§ **GIVEN INSTRUCTION**
Quote every line below exactly as it reads.

§ **INFORMATION SUPPLIED**

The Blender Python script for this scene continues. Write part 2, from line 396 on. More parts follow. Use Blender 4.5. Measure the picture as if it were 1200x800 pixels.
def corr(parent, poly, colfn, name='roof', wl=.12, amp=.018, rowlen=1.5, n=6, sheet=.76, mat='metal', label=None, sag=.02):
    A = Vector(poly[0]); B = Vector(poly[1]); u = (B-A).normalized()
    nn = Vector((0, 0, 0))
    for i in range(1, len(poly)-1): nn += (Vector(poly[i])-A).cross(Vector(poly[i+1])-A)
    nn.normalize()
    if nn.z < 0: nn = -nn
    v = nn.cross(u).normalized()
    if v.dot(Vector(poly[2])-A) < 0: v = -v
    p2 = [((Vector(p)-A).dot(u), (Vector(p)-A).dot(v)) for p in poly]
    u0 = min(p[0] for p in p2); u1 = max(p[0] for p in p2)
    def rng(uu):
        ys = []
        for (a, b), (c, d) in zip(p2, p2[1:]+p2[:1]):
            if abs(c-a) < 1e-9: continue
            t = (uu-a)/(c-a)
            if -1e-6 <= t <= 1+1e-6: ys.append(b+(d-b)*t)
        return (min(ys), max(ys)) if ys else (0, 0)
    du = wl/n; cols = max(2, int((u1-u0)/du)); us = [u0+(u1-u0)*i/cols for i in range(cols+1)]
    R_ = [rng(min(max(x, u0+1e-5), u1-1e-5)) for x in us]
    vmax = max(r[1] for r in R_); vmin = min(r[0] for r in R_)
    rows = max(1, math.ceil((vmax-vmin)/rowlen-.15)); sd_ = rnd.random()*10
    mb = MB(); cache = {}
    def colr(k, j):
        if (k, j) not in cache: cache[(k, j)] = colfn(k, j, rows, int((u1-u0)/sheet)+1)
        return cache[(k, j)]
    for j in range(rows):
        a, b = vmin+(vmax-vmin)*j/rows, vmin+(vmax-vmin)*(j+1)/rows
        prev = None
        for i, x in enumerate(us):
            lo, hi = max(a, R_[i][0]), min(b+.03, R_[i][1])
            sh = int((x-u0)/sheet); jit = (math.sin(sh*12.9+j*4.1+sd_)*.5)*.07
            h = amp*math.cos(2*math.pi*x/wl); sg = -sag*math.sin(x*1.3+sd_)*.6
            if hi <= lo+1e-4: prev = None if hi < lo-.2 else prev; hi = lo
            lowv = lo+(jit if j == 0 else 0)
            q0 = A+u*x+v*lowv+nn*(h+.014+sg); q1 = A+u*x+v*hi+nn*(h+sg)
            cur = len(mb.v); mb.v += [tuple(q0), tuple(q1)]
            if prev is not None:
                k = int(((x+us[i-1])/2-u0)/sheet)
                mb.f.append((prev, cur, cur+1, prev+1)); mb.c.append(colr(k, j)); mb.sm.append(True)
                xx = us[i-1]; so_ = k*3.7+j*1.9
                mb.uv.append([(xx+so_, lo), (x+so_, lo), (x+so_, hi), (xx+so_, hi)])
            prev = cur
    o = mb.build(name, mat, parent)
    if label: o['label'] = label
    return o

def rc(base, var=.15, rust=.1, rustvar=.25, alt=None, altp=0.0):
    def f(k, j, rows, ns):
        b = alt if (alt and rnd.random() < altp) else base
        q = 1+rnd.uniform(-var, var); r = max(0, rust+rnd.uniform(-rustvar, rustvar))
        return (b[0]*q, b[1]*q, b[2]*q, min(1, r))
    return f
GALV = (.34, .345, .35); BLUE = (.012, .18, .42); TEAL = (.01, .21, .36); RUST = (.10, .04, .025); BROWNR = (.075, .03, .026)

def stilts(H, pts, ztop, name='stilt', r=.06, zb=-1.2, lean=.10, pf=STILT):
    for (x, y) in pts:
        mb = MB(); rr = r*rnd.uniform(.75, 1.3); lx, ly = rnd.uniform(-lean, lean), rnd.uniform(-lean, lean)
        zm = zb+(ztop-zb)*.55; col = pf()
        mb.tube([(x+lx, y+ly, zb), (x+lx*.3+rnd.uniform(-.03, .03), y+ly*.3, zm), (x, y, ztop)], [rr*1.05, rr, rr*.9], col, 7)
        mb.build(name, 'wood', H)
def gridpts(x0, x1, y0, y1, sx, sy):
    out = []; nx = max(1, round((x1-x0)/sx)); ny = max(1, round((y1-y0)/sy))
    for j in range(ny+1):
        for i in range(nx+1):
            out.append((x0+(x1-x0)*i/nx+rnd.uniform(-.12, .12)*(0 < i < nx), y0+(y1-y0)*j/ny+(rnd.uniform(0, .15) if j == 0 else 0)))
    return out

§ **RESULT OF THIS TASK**
The Blender Python script for this scene continues. Write part 2, from line 396 on. More parts follow. Use Blender 4.5. Measure the picture as if it were 1200x800 pixels.
def corr(parent, poly, colfn, name='roof', wl=.12, amp=.018, rowlen=1.5, n=6, sheet=.76, mat='metal', label=None, sag=.02):
    A = Vector(poly[0]); B = Vector(poly[1]); u = (B-A).normalized()
    nn = Vector((0, 0, 0))
    for i in range(1, len(poly)-1): nn += (Vector(poly[i])-A).cross(Vector(poly[i+1])-A)
    nn.normalize()
    if nn.z < 0: nn = -nn
    v = nn.cross(u).normalized()
    if v.dot(Vector(poly[2])-A) < 0: v = -v
    p2 = [((Vector(p)-A).dot(u), (Vector(p)-A).dot(v)) for p in poly]
    u0 = min(p[0] for p in p2); u1 = max(p[0] for p in p2)
    def rng(uu):
        ys = []
        for (a, b), (c, d) in zip(p2, p2[1:]+p2[:1]):
            if abs(c-a) < 1e-9: continue
            t = (uu-a)/(c-a)
            if -1e-6 <= t <= 1+1e-6: ys.append(b+(d-b)*t)
        return (min(ys), max(ys)) if ys else (0, 0)
    du = wl/n; cols = max(2, int((u1-u0)/du)); us = [u0+(u1-u0)*i/cols for i in range(cols+1)]
    R_ = [rng(min(max(x, u0+1e-5), u1-1e-5)) for x in us]
    vmax = max(r[1] for r in R_); vmin = min(r[0] for r in R_)
    rows = max(1, math.ceil((vmax-vmin)/rowlen-.15)); sd_ = rnd.random()*10
    mb = MB(); cache = {}
    def colr(k, j):
        if (k, j) not in cache: cache[(k, j)] = colfn(k, j, rows, int((u1-u0)/sheet)+1)
        return cache[(k, j)]
    for j in range(rows):
        a, b = vmin+(vmax-vmin)*j/rows, vmin+(vmax-vmin)*(j+1)/rows
        prev = None
        for i, x in enumerate(us):
            lo, hi = max(a, R_[i][0]), min(b+.03, R_[i][1])
            sh = int((x-u0)/sheet); jit = (math.sin(sh*12.9+j*4.1+sd_)*.5)*.07
            h = amp*math.cos(2*math.pi*x/wl); sg = -sag*math.sin(x*1.3+sd_)*.6
            if hi <= lo+1e-4: prev = None if hi < lo-.2 else prev; hi = lo
            lowv = lo+(jit if j == 0 else 0)
            q0 = A+u*x+v*lowv+nn*(h+.014+sg); q1 = A+u*x+v*hi+nn*(h+sg)
            cur = len(mb.v); mb.v += [tuple(q0), tuple(q1)]
            if prev is not None:
                k = int(((x+us[i-1])/2-u0)/sheet)
                mb.f.append((prev, cur, cur+1, prev+1)); mb.c.append(colr(k, j)); mb.sm.append(True)
                xx = us[i-1]; so_ = k*3.7+j*1.9
                mb.uv.append([(xx+so_, lo), (x+so_, lo), (x+so_, hi), (xx+so_, hi)])
            prev = cur
    o = mb.build(name, mat, parent)
    if label: o['label'] = label
    return o

def rc(base, var=.15, rust=.1, rustvar=.25, alt=None, altp=0.0):
    def f(k, j, rows, ns):
        b = alt if (alt and rnd.random() < altp) else base
        q = 1+rnd.uniform(-var, var); r = max(0, rust+rnd.uniform(-rustvar, rustvar))
        return (b[0]*q, b[1]*q, b[2]*q, min(1, r))
    return f
GALV = (.34, .345, .35); BLUE = (.012, .18, .42); TEAL = (.01, .21, .36); RUST = (.10, .04, .025); BROWNR = (.075, .03, .026)

def stilts(H, pts, ztop, name='stilt', r=.06, zb=-1.2, lean=.10, pf=STILT):
    for (x, y) in pts:
        mb = MB(); rr = r*rnd.uniform(.75, 1.3); lx, ly = rnd.uniform(-lean, lean), rnd.uniform(-lean, lean)
        zm = zb+(ztop-zb)*.55; col = pf()
        mb.tube([(x+lx, y+ly, zb), (x+lx*.3+rnd.uniform(-.03, .03), y+ly*.3, zm), (x, y, ztop)], [rr*1.05, rr, rr*.9], col, 7)
        mb.build(name, 'wood', H)
def gridpts(x0, x1, y0, y1, sx, sy):
    out = []; nx = max(1, round((x1-x0)/sx)); ny = max(1, round((y1-y0)/sy))
    for j in range(ny+1):
        for i in range(nx+1):
            out.append((x0+(x1-x0)*i/nx+rnd.uniform(-.12, .12)*(0 < i < nx), y0+(y1-y0)*j/ny+(rnd.uniform(0, .15) if j == 0 else 0)))
    return out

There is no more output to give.